Deriving dexterous, in-hand manipulation primitives for adaptive robot hands

Abstract

Adaptive robot hands have changed the way we approach and think of robot grasping and manipulation. Traditionally, pinch, fingertip grasping and dexterous, in-hand manipulation tasks were executed with fully actuated, rigid robot hands and relied on analytic methods, computation of the hand object Jacobians and extensive numerical simulations for deriving optimal and minimal effort grasps. However, even insignificant uncertainties in the modeling space could render the extraction of candidate grasps or manipulation paths infeasible.

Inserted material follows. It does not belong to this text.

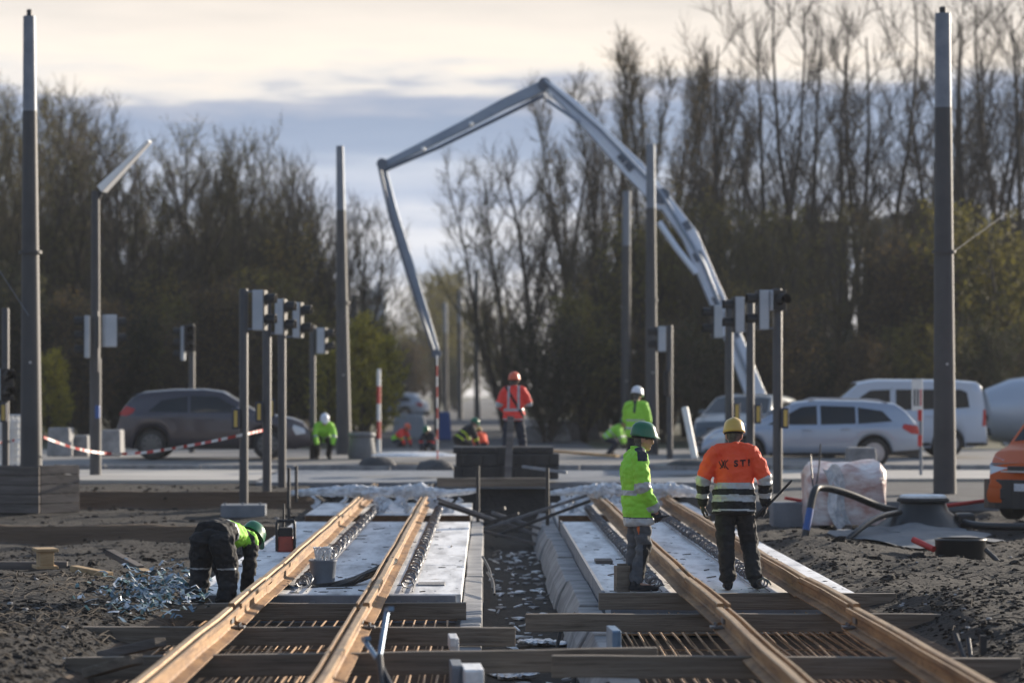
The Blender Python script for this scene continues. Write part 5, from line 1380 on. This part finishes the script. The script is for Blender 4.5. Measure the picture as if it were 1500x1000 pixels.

Adaptive hands use underactuated mechanisms and structural compliance, facilitating by design the successful extraction of stable grasps and the robust execution of manipulation tasks, even under significant object pose or other environmental uncertainties. In this paper, we propose a methodology for the automated extraction of dexterous, in-hand manipulation strategies / primitives for adaptive hands. To do so, we use a constrained optimization scheme that describes the kinematics of adaptive hands during the grasping and manipulation processes, an automated experimental setup for data collection, a clustering technique that groups together similar manipulation strategies, and a dimensionality reduction technique that projects the robot kinematics to lower dimensional manifolds. In these manifolds, control is simplified and hand operation becomes more intuitive. In this work, we also assess the effect of the extracted manipulation primitives on the object pose perturbations. The efficiency of the proposed methods is experimentally verified for various adaptive robot hands. The extracted primitives can simplify the operation and control of the open-source robot hand designs of the Yale Open Hand project in dexterous manipulation tasks.